**Task directions:**
Repeat each line of the material exactly.

»»

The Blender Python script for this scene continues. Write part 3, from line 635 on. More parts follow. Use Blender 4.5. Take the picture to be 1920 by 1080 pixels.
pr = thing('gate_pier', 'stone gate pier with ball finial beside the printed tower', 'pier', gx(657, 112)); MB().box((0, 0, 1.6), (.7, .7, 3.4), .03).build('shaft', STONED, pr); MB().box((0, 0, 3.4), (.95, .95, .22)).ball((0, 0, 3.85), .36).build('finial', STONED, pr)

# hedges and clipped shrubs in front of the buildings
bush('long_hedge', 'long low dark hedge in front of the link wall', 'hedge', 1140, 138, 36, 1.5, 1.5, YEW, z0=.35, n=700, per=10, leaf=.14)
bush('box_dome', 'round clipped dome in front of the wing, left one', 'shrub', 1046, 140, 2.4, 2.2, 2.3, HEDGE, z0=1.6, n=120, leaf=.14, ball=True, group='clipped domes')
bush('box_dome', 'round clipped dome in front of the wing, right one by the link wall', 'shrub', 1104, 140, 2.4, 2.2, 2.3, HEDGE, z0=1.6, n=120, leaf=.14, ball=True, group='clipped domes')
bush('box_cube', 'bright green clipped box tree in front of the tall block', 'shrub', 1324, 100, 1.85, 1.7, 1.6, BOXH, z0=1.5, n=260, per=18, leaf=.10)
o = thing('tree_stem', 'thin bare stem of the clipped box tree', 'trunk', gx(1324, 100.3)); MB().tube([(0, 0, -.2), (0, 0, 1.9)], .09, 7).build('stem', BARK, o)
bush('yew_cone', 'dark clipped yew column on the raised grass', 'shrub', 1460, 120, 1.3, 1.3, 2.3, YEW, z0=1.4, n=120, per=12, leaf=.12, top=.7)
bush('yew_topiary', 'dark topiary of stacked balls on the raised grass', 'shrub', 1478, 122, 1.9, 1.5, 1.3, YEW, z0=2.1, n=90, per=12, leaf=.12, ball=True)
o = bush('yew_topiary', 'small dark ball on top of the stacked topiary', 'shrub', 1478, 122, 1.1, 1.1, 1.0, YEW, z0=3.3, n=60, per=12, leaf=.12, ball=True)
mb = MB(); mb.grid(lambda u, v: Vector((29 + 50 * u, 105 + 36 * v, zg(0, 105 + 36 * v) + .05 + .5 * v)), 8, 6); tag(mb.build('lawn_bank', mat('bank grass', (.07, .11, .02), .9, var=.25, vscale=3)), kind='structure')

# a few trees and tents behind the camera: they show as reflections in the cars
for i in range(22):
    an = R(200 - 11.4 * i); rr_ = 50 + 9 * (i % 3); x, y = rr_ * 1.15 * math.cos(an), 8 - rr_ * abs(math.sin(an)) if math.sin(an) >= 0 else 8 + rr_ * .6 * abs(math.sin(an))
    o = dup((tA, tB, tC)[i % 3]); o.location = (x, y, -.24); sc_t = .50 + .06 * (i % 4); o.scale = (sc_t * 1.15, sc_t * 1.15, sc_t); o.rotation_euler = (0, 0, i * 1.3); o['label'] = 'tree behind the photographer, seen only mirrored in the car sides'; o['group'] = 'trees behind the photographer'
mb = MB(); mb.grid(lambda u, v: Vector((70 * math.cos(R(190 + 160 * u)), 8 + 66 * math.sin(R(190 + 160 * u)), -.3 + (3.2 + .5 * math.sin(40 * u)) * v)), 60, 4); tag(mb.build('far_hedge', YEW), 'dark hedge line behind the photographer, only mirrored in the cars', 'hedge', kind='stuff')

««

**Solution:**
The Blender Python script for this scene continues. Write part 3, from line 635 on. More parts follow. Use Blender 4.5. Take the picture to be 1920 by 1080 pixels.
pr = thing('gate_pier', 'stone gate pier with ball finial beside the printed tower', 'pier', gx(657, 112)); MB().box((0, 0, 1.6), (.7, .7, 3.4), .03).build('shaft', STONED, pr); MB().box((0, 0, 3.4), (.95, .95, .22)).ball((0, 0, 3.85), .36).build('finial', STONED, pr)

# hedges and clipped shrubs in front of the buildings
bush('long_hedge', 'long low dark hedge in front of the link wall', 'hedge', 1140, 138, 36, 1.5, 1.5, YEW, z0=.35, n=700, per=10, leaf=.14)
bush('box_dome', 'round clipped dome in front of the wing, left one', 'shrub', 1046, 140, 2.4, 2.2, 2.3, HEDGE, z0=1.6, n=120, leaf=.14, ball=True, group='clipped domes')
bush('box_dome', 'round clipped dome in front of the wing, right one by the link wall', 'shrub', 1104, 140, 2.4, 2.2, 2.3, HEDGE, z0=1.6, n=120, leaf=.14, ball=True, group='clipped domes')
bush('box_cube', 'bright green clipped box tree in front of the tall block', 'shrub', 1324, 100, 1.85, 1.7, 1.6, BOXH, z0=1.5, n=260, per=18, leaf=.10)
o = thing('tree_stem', 'thin bare stem of the clipped box tree', 'trunk', gx(1324, 100.3)); MB().tube([(0, 0, -.2), (0, 0, 1.9)], .09, 7).build('stem', BARK, o)
bush('yew_cone', 'dark clipped yew column on the raised grass', 'shrub', 1460, 120, 1.3, 1.3, 2.3, YEW, z0=1.4, n=120, per=12, leaf=.12, top=.7)
bush('yew_topiary', 'dark topiary of stacked balls on the raised grass', 'shrub', 1478, 122, 1.9, 1.5, 1.3, YEW, z0=2.1, n=90, per=12, leaf=.12, ball=True)
o = bush('yew_topiary', 'small dark ball on top of the stacked topiary', 'shrub', 1478, 122, 1.1, 1.1, 1.0, YEW, z0=3.3, n=60, per=12, leaf=.12, ball=True)
mb = MB(); mb.grid(lambda u, v: Vector((29 + 50 * u, 105 + 36 * v, zg(0, 105 + 36 * v) + .05 + .5 * v)), 8, 6); tag(mb.build('lawn_bank', mat('bank grass', (.07, .11, .02), .9, var=.25, vscale=3)), kind='structure')

# a few trees and tents behind the camera: they show as reflections in the cars
for i in range(22):
    an = R(200 - 11.4 * i); rr_ = 50 + 9 * (i % 3); x, y = rr_ * 1.15 * math.cos(an), 8 - rr_ * abs(math.sin(an)) if math.sin(an) >= 0 else 8 + rr_ * .6 * abs(math.sin(an))
    o = dup((tA, tB, tC)[i % 3]); o.location = (x, y, -.24); sc_t = .50 + .06 * (i % 4); o.scale = (sc_t * 1.15, sc_t * 1.15, sc_t); o.rotation_euler = (0, 0, i * 1.3); o['label'] = 'tree behind the photographer, seen only mirrored in the car sides'; o['group'] = 'trees behind the photographer'
mb = MB(); mb.grid(lambda u, v: Vector((70 * math.cos(R(190 + 160 * u)), 8 + 66 * math.sin(R(190 + 160 * u)), -.3 + (3.2 + .5 * math.sin(40 * u)) * v)), 60, 4); tag(mb.build('far_hedge', YEW), 'dark hedge line behind the photographer, only mirrored in the cars', 'hedge', kind='stuff')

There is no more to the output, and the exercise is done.